The wind started in earnest around dawn yesterday and hasn’t let up for a minute. In the beginning it was warm, but it was icy by nightfall. It brought us snow squalls and rolled full garbage bags across streets. It sent sheets of plywood wheeling through the air like playing cards flicked from a magician’s hand.
We live close to the East River, where the wind is especially vicious, and from inside our apartment it feels like something attacking our building, laying siege, hoping we’ll open a window or door so that it can pour in and take our rooms, too.
When the weather’s like this, I find the idea of being outside unappealing, even intimidating. My usual running route follows the river closely from the north-west tip of Brooklyn down the waterfront to Red Hook. It’s almost entirely exposed to the wind, and the few buildings that line the riverside don’t so much block the wind as cause it to ricochet, bounce in strange directions. You can find yourself in a headwind and a tailwind in the space of a single block. But I have a training plan to stick to, and there’s no escaping the fact that I’ve got to step out into it. And I know, from having done this many times, that the weather is almost never as bad once you’re out in it as it is when you’re sitting inside just thinking about it.

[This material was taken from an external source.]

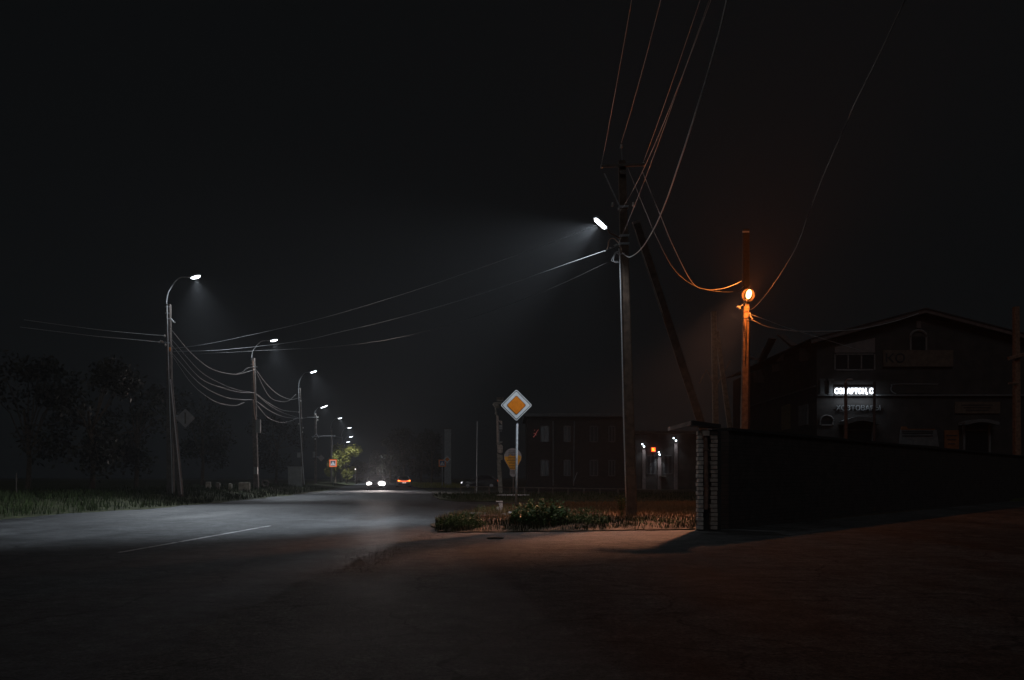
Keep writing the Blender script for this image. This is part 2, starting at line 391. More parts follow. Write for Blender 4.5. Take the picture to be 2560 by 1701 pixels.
def inside(p, poly):
    x, y = p; c = False; j = len(poly) - 1
    for i in range(len(poly)):
        xi, yi = poly[i]; xj, yj = poly[j]
        if (yi > y) != (yj > y) and x < (xj - xi) * (y - yi) / (yj - yi) + xi: c = not c
        j = i
    return c
def near_z(x, y): return .03 + .12 * max(0, min(1, (y - 19.05 - max(0, x) * .22) / 1.3))
def blades(mb, spots, h0, h1, w):
    for (x, y, z) in spots:
        h = random.uniform(h0, h1); a = random.uniform(0, 6.283); ln = random.uniform(0.1, 0.6) * h; b = random.uniform(0, 6.283)
        dx, dy = math.cos(a) * w / 2, math.sin(a) * w / 2; ex, ey = math.cos(b) * ln, math.sin(b) * ln
        mb.add([(x - dx, y - dy, z - 0.02), (x + dx, y + dy, z - 0.02), (x + dx * .7 + ex * .35, y + dy * .7 + ey * .35, z + h * .6), (x - dx * .7 + ex * .35, y - dy * .7 + ey * .35, z + h * .6), (x + ex, y + ey, z + h)],
               [(0, 1, 2, 3), (3, 2, 4)])
# grass on the left bank
sp = []
while len(sp) < 15000:
    y = 24 + 60 * random.random() ** 1.3; d = random.uniform(0.0, 7) if random.random() < .8 else random.uniform(0, 14)
    x = left_edge(y) - d - 0.05
    if random.random() < 0.4 + 0.6 * math.sin(x * .9 + 2 * math.sin(y * .4)) ** 2: sp.append((x, y, bank(x, y)))
b = MB(); blades(b, sp, 0.08, 0.34, 0.035)
tag(b.build('grass', M_green), 'rough green grass on the bank beside the left lamp poles', 'grass', None, 'stuff')
sp = []
while len(sp) < 6000:
    x, y = random.uniform(-6, 22), random.uniform(42, 63)
    if inside((x, y), FAR): sp.append((x, y, 0.1))
b = MB(); blades(b, sp, 0.06, 0.24, 0.035)
tag(b.build('grass', M_green), 'short dark grass on the far lawn around the railing posts', 'grass', None, 'stuff')
sp = []
while len(sp) < 26000:
    x, y = random.uniform(-2, 13), random.uniform(19.2, 37.2)
    if inside((x, y), NEAR) and random.random() < min(1, max(.06, (y - 20.3 - max(0, x) * .2) / 2.2)): sp.append((x, y, near_z(x, y)))
b = MB(); blades(b, sp, 0.03, 0.17, 0.014)
tag(b.build('dry_grass', M_dry), 'short reddish dry grass on the earth island', 'grass', None, 'stuff')
sp = []
while len(sp) < 4200:
    y = 19.0 + random.random() ** 1.4 * 3.4; x = random.uniform(-1.9, 5.6)
    if inside((x, y), NEAR) and ((x + .6) / .75) ** 2 + ((y - 23) / 2.2) ** 2 > 1 and random.random() < .1 + .85 * math.sin(x * 2.1 + 1.3 * math.sin(y * 3)) ** 2: sp.append((x, y, near_z(x, y)))
b = MB(); blades(b, sp, 0.03, 0.17, 0.014)
tag(b.build('grass', M_green), 'low green grass fringe along the kerbless edge of the earth island', 'grass', None, 'stuff')
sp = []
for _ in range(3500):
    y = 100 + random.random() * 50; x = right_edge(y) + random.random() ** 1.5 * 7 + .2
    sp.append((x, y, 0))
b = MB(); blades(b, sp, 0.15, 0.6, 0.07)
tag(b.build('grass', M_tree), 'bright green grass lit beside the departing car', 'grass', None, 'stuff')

# ------------------------------------------------------------------ weeds
def leaf(mb, p, d, L, W):
    d = Vector(d).normalized(); s = d.cross(Vector((random.uniform(-.4, .4), random.uniform(-.4, .4), 1))).normalized() * W / 2
    m = Vector(p) + d * L * .5 + Vector((0, 0, L * .08)); e = Vector(p) + d * L - Vector((0, 0, L * .12))
    mb.add([p, m - s, e, m + s], [(0, 1, 2, 3)])
def weed(name, label, cx, cy, rx, ry, n, hmin, hmax, leafL, m, z0=0.06, edge=0.35, lean=0.3):
    o = thing(name, label, 'weeds', (cx, cy, z0)); st = MB(); lf = MB()
    for _ in range(n):
        a = random.uniform(0, 6.283); q = math.sqrt(random.random()); x = cx + rx * q * math.cos(a); y = cy + ry * q * math.sin(a)
        h = random.uniform(hmin, hmax) * (1 - (1 - edge) * q ** 2); lx, ly = random.gauss(0, lean) * h * .6, random.gauss(0, lean) * h * .6
        pts = [Vector((x + lx * t * t, y + ly * t * t, z0 - .03 + (h + .03) * t)) for t in (0, .35, .7, 1)]
        st.tube(pts, 0.005, 3, 0.002, cap=False)
        k = int(5 + h * 20)
        for i in range(k):
            t = 0.1 + 0.9 * i / k; p = Vector((x + lx * t * t, y + ly * t * t, z0 + h * t)); b = random.uniform(0, 6.283)
            leaf(lf, p, (math.cos(b), math.sin(b), random.uniform(.0, .9)), leafL * random.uniform(.5, 1.2) * (1.1 - .5 * t), leafL * .36)
    tag(st.build('stems', M_leafd, o), kind='stuff'); tag(lf.build('leaves', m, o), kind='stuff'); return o
weed('weed_clump', 'low dense green weed clump at the tip of the earth island', -1.2, 20.1, 0.6, 0.85, 240, .26, .46, .10, M_leafd, edge=.3, lean=.5)
weed('weed_clump', 'tall dark weed clump with upright stems right of the sign post', 0.72, 20.7, 0.8, 0.8, 210, .4, .74, .14, M_leafd, edge=.6)
weed('weed_clump', 'bushy small-leaved weed clump between the tall weeds and the concrete pole', 1.85, 20.9, 0.6, 0.7, 170, .28, .5, .09, M_leafy if False else M_leafd, edge=.5, lean=.5)
weed('weed_clump', 'thin pale weeds around the foot of the broken stub post', -0.75, 27.2, 0.5, 0.6, 22, .12, .35, .10, M_leafy, z0=.14, lean=.6)
weed('weed_clump', 'sparse low weeds in front of the concrete pole foot', 3.7, 21.3, 0.8, 0.9, 90, .08, .24, .08, M_leafd, edge=.6, lean=.6)
sap = thing('sapling', 'yellow green sapling with broad leaves beside the concrete pole', 'sapling', (3.05, 23.3, 0.15)); st = MB(); lf = MB()
for i in range(5):
    st = MB(); a = random.uniform(-.14, .14); b_ = random.uniform(-.1, .1); h = random.uniform(.45, .66)
    st.tube([(3.05, 23.3, .12), (3.05 + a * .5, 23.3 + b_ * .5, .15 + h * .5), (3.05 + a, 23.3 + b_, .15 + h)], .008, 4, .004); st.build('stem', M_leafd, sap)
    for k in range(13):
        tt = .35 + .65 * k / 13; q = random.uniform(0, 6.283)
        leaf(lf, Vector((3.05 + a * tt, 23.3 + b_ * tt, .15 + h * tt)), (math.cos(q), math.sin(q), random.uniform(-.1, .7)), random.uniform(.08, .15), .06)
lf.build('leaves', M_leafy, sap)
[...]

Besides, running has given me a new appreciation of weather, even when the weather sucks. At some point I stopped thinking of weather as a set of conditions more or less favorable to other things I wanted to do, and I started thinking of it as a form of wilderness. Indeed in this country, weather is the last form of true wilderness that we regularly experience. Our official “wilderness areas” are a human design, cordoned off by park boundaries, set about by rules and fantasies. They reflect all sorts of ideas about what our relationship to nature should be or could be. They’re set up to act like counterpoints to, or compensations for, the shabbiness of civilization. We accept the city and its degradations because we know that a few hours up the river there is a vast acreage of wooded mountainside. We can take a bus to it straight from REI or Paragon Sports, and we can hop on a trail and follow signs and blazes to a ridge or peak and come home at the end of the day feeling we’ve refreshed our lives by exposing ourselves to the natural world, and so we can withstand a few more weeks shuttling among the city’s blank towers.
I love those wildernesses and parklands. But I want to love where I live, too—not just its restaurants and galleries and playgrounds, but the wilderness the weather makes of it. And I love it not by hiking or sleeping in it, but by running.
Of course you experience the weather whether you run in it or not. But running—forcing myself to run in whatever weather—makes me spend time in it, lets me get comfortable in it. I learn how my body can get along with it, even when it appears menacing. And I get to know it better than I would if I encountered it only on my way to work or the subway. When I run, I practically wallow in it. I get know where those weird city winds are likely to turn against me, where they’re likely to carry the scent of sewage or the clean smell of new leaves. I get to feel on my skin the temperature change as a front moves in. I see the ice as it forms and breaks up on the river’s edge. I see the first sidewalk flowers bloom in the spring and die a week later, shriveled by a late frost. I feel the slight break from the heat that a row of trees provides as I run below them. I learn how quiet the city is in a snowstorm, how the snow in the air dampens sound. I see the light change from the clear black of pre-dawn to the metallic blue that glazes the sky just before the sun rises; I get to see the sun set spread across the harbor, making the calm water look jellied.
You could do all this walking, of course, but running improves your odds.
And to be honest–for a kid raised on National Geographic specials about explorers, a kid who loved books like Never Cry Wolf, a kid who used to imagine that his bowl of ice cream was a miniature arctic landscape and he a tiny explorer traversing its ridges and crevasses—there’s something especially appealing about the experience of coming home from a run with icicles dancing against my temples. Open yourself up to running in any weather and you can make any place can feel like an uncharted adventure.